Dieses Steno und der GPS-Track erst einmal als Update, damit auch hier auf www.tadorna.de alles wieder seine Ordnung hat. Denn auch auf dem Walross ist nach einigen arbeitsamen Tagen inzwischen wieder Ruhe eingekehrt: Die Segel sind repariert und angeschlagen, die Polster getrocknet, Spak und Schimmel an Außenhaut und Decke und in Bilge und Schapps wurde beseitigt und sieben große Müllsäcke Wäsche gewaschen – nur der zerlegte Motorblock wartet noch auf Ersatzteile aus Deutschland und die Rückkehr von Patricio, unserem Mechaniker.

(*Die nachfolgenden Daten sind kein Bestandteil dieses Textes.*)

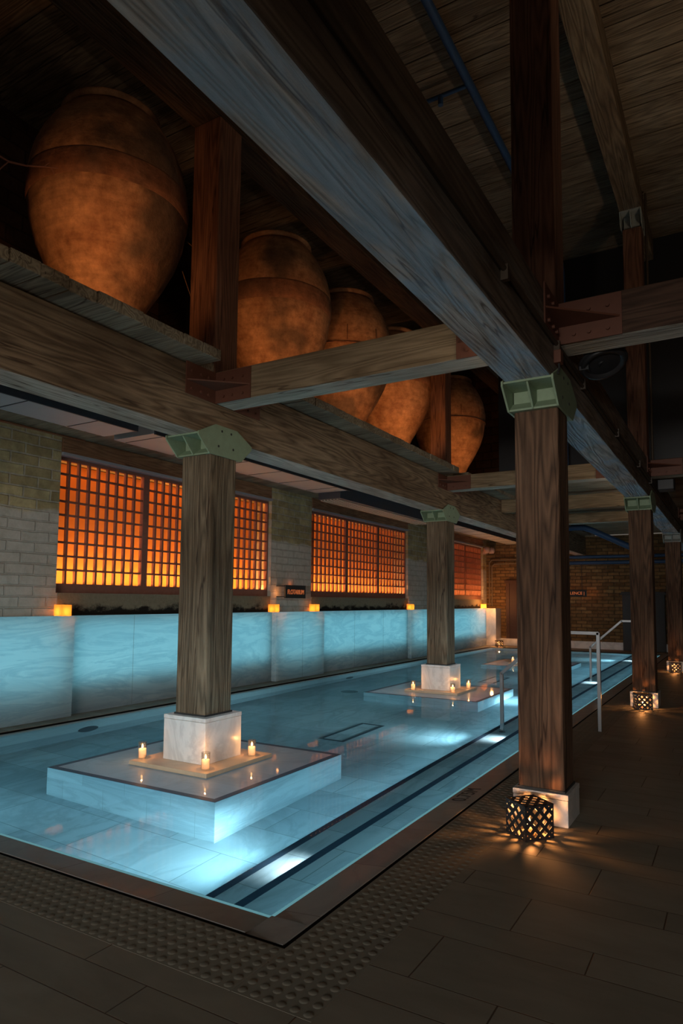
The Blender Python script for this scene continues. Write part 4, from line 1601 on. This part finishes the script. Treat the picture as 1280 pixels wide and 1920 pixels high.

Und: Wir haben geduscht ;-) !
„Todo bien?“ Manuél klopft mir auf die Schulter und lässt quasi im Vorbeigehen ein frisches Bier auf dem leinenen Untersetzer auf meinem Tisch stehen; ich winke ihn zurück und bestelle noch ein Panini mit rohem Schinken und Queso de cabra. Nachher werde ich ins Dublin gehen, um mit den anderen Abschied von Paul und Mel und ihrer Rebellion, einer umgebauten Albin Vega, zu nehmen; und um Klaas, den Kapitän der EUROPA, zu treffen – aber das ist eine andere Geschichte. Und keine Sorge – ausführlichere Berichten werden folgen!